Früher habe Helga Platzer viel Tabak verkauft, aber da seien immer mehr und aufwändige Bestimmungen aufgetreten und das Rauchverbot in den öffentlichen Lokalen habe noch seines dazu getan. Fazit: Viele Zigarettenpäckchen fanden keine Abnehmer mehr. Das eine zum anderen, Jahr ein und Jahr aus, hatte Helga Platzer dazu gebracht, ihre langjährige Tätigkeit aufzugeben. Erschwerend sei noch dazugekommen, dass der Laden ja nicht zentral liegt, sondern steil oberhalb der Kirche. „Ich denke, wenn die Handlung neben der Kirche oder neben dem Gasthof gewesen wäre, wäre es auch anders gewesen“, gibt sie zu bedenken. Zudem sei der Laatscher Bäcker immer erst am Nachmittag mit dem Brot gekommen. Die Leute hätten immer mehr das Brot bereits am Vormittag gewollt. Peter Schuster von der „Bäckerei Schuster“ aus Laatsch sagt auf Anfrage dem „Vinschger“: Für uns wäre das organisatorisch auch besser gewesen, aber der Wunsch, das Brot bereits am Vormittag haben zu wollen, sei nie so direkt zur Sprache gekommen.“
Im fernen Jahre 1957 hatte Susanna Platzer, die heute 78-jährige Mutter von Helga, das Geschäft geöffnet zusammen mit ihrem Mann, der Lehrer gewesen und von Stilfs nach Planeil gezogen war.
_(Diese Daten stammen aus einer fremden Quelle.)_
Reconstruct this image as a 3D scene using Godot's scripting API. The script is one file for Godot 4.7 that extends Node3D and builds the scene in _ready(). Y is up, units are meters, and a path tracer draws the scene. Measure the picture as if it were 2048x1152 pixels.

Susanna Platzer erinnert sich gern an die Zeit im Laden zurück, denn er lief gut, sie war damit voll zufrieden. Für über 41-jährige Tätigkeit wurde sie dann auch geehrt. Helga hat immer schon im Geschäft mitgeholfen bis zum Jahre 1992, als sie das Geschäft übernahm.
Walter Holzeisen, der Bezirksleiter des Handels- und Dienstleistungsverbandes hds, sagt dem „Vinschger“: „Es stimmt, die Nahversorgung bleibt eine der wichtigsten Aufgaben des Verbandes.“ Es tue auch ihm leid, dass Planeil nun ohne Geschäft sei, aber, er habe die Entscheidung von Helga Platzer nachvollziehen können. Denn, wenn jemand davon nicht mehr leben könne, ginge es auch nicht mehr. Die Planeiler hätten sie mehr unterstützen sollen, indem sie bei ihr einkaufen gingen. Er habe ihr einmal vorgeschlagen, das Geschäft einen Monat lang zu schließen, um die Leute „wachzurütteln“. Das habe sie sich dann doch nicht getraut.
Auch Bürgermeister Ulrich Veith und der zuständige Gemeindereferent Joachim Theiner bedauern die Schließung, auch weil ein Teil der Kommunikation in einem Dorf verloren gehe. Wohin entwickelt sich Planeil? Das sei eine der Kernfragen, betont Veith. Burgeis zum Beispiel profitiere sehr von den vielen Gästen, sonst könnte es nicht zwei Geschäfte geben, fügt Theiner hinzu. Dies sei ein grundlegender Unterschied zur Planeiler Situation.
Die Kunden seien wichtig, genauso aber die Geschäftsleute, um mit den Worten von Holzeisen zu schließen: „Wegen eines Klötzchen Butter kann kein Geschäft geöffnet bleiben“.